>> Begin

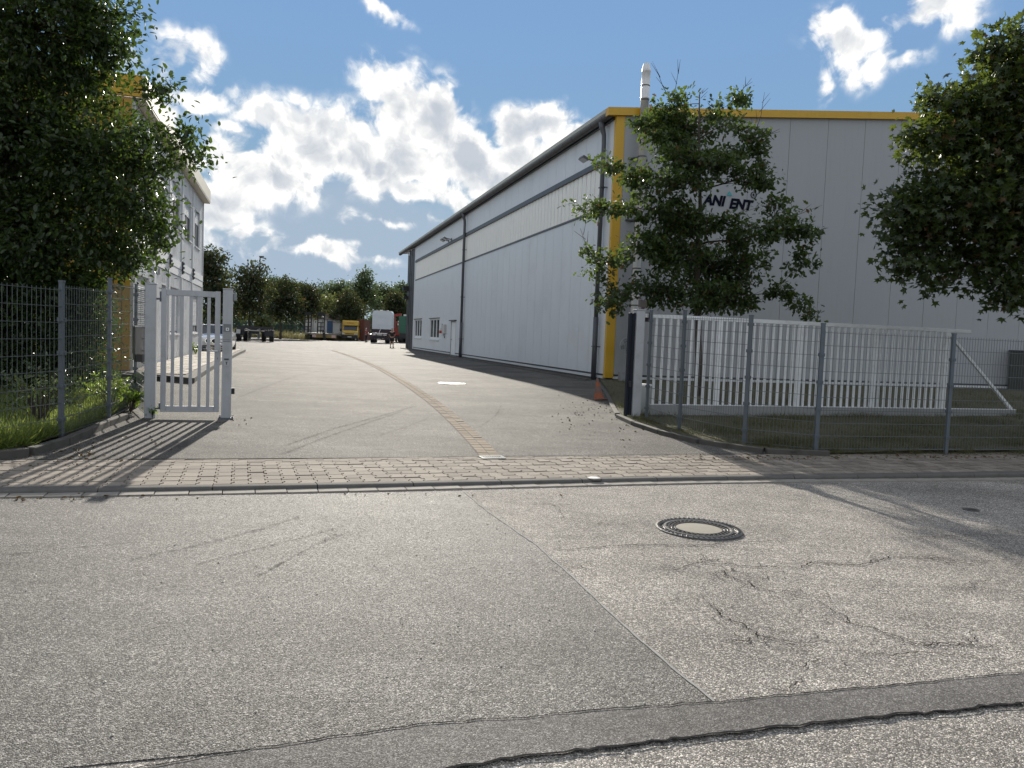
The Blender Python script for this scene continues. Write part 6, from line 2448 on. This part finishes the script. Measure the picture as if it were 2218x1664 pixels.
mb.add([(-VW * .88, .36, 1.47), (VW * .88, .36, 1.47), (VW * .80, .90, 2.12), (-VW * .80, .90, 2.12)], [(0, 1, 2, 3)])
mb.build('windscreen', M_CARGLASS, van)
mb = MB()
mb.box(-VW, VW, -.10, .30, .30, .82)
mb.build('bumper', M_BLACK, van, bevel=.03)
mb = MB()
mb.box(-VW * .55, VW * .55, -.04, .05, .92, 1.04)
mb.build('grille', M_BLACK, van)
for s_ in (-1, 1):
    mb = MB()
    mb.box(s_ * VW * .80 - .20, s_ * VW * .80 + .20, -.03, .12, .86, 1.08)
    mb.build('headlight', M_LAMP, van, bevel=.02)
    mb = MB()
    mb.box(s_ * (VW + .30) - .12, s_ * (VW + .30) + .12, .75, .85, 1.3, 1.7)
    mb.bar((s_ * VW, .8, 1.5), (s_ * (VW + .2), .8, 1.5), .05)
    mb.build('mirror', M_BLACK, van)
    wheel('wheel', van, (s_ * (VW - .15), .9, .36), .36, .24)
    wheel('wheel', van, (s_ * (VW - .1), 5.4, .36), .36, .4)
mb = MB()
mb.box(-.28, .28, -.125, -.103, .48, .60)
mb.build('number_plate', mat('plate_white', (0.75, 0.74, 0.66), 0.5), van)
mb = MB()
for k in range(7):
    mb.box(-.52 + k * .15, -.42 + k * .15, .745, .749, 2.50, 2.62)
mb.build('red_marking', mat('red_print', (0.45, 0.06, 0.02), .5), van)

c1 = at(781, 737, 114)
rb = thing('rust_container', 'rust brown container standing right of the yellow van', 'container', (c1.x, 114, g(c1.x, 114)), 0)
M_RUST = mat('rust_brown', (0.13, 0.04, 0.025), .7, var=.2)
mb = MB()
mb.box(-.45, .48, 0, 5, .05, 3.1)
mb.build('body', M_RUST, rb)
mb = MB()
for k in range(5):
    mb.box(-.42 + k * .19, -.34 + k * .19, -.04, -.004, .1, 3.05)
mb.build('corrugation', M_RUST, rb)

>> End

Exercise brief:
Omit every picture, then repeat the remaining data exactly as it appears above.

Task output:
The Blender Python script for this scene continues. Write part 6, from line 2448 on. This part finishes the script. Measure the picture as if it were 2218x1664 pixels.
mb.add([(-VW * .88, .36, 1.47), (VW * .88, .36, 1.47), (VW * .80, .90, 2.12), (-VW * .80, .90, 2.12)], [(0, 1, 2, 3)])
mb.build('windscreen', M_CARGLASS, van)
mb = MB()
mb.box(-VW, VW, -.10, .30, .30, .82)
mb.build('bumper', M_BLACK, van, bevel=.03)
mb = MB()
mb.box(-VW * .55, VW * .55, -.04, .05, .92, 1.04)
mb.build('grille', M_BLACK, van)
for s_ in (-1, 1):
    mb = MB()
    mb.box(s_ * VW * .80 - .20, s_ * VW * .80 + .20, -.03, .12, .86, 1.08)
    mb.build('headlight', M_LAMP, van, bevel=.02)
    mb = MB()
    mb.box(s_ * (VW + .30) - .12, s_ * (VW + .30) + .12, .75, .85, 1.3, 1.7)
    mb.bar((s_ * VW, .8, 1.5), (s_ * (VW + .2), .8, 1.5), .05)
    mb.build('mirror', M_BLACK, van)
    wheel('wheel', van, (s_ * (VW - .15), .9, .36), .36, .24)
    wheel('wheel', van, (s_ * (VW - .1), 5.4, .36), .36, .4)
mb = MB()
mb.box(-.28, .28, -.125, -.103, .48, .60)
mb.build('number_plate', mat('plate_white', (0.75, 0.74, 0.66), 0.5), van)
mb = MB()
for k in range(7):
    mb.box(-.52 + k * .15, -.42 + k * .15, .745, .749, 2.50, 2.62)
mb.build('red_marking', mat('red_print', (0.45, 0.06, 0.02), .5), van)

c1 = at(781, 737, 114)
rb = thing('rust_container', 'rust brown container standing right of the yellow van', 'container', (c1.x, 114, g(c1.x, 114)), 0)
M_RUST = mat('rust_brown', (0.13, 0.04, 0.025), .7, var=.2)
mb = MB()
mb.box(-.45, .48, 0, 5, .05, 3.1)
mb.build('body', M_RUST, rb)
mb = MB()
for k in range(5):
    mb.box(-.42 + k * .19, -.34 + k * .19, -.04, -.004, .1, 3.05)
mb.build('corrugation', M_RUST, rb)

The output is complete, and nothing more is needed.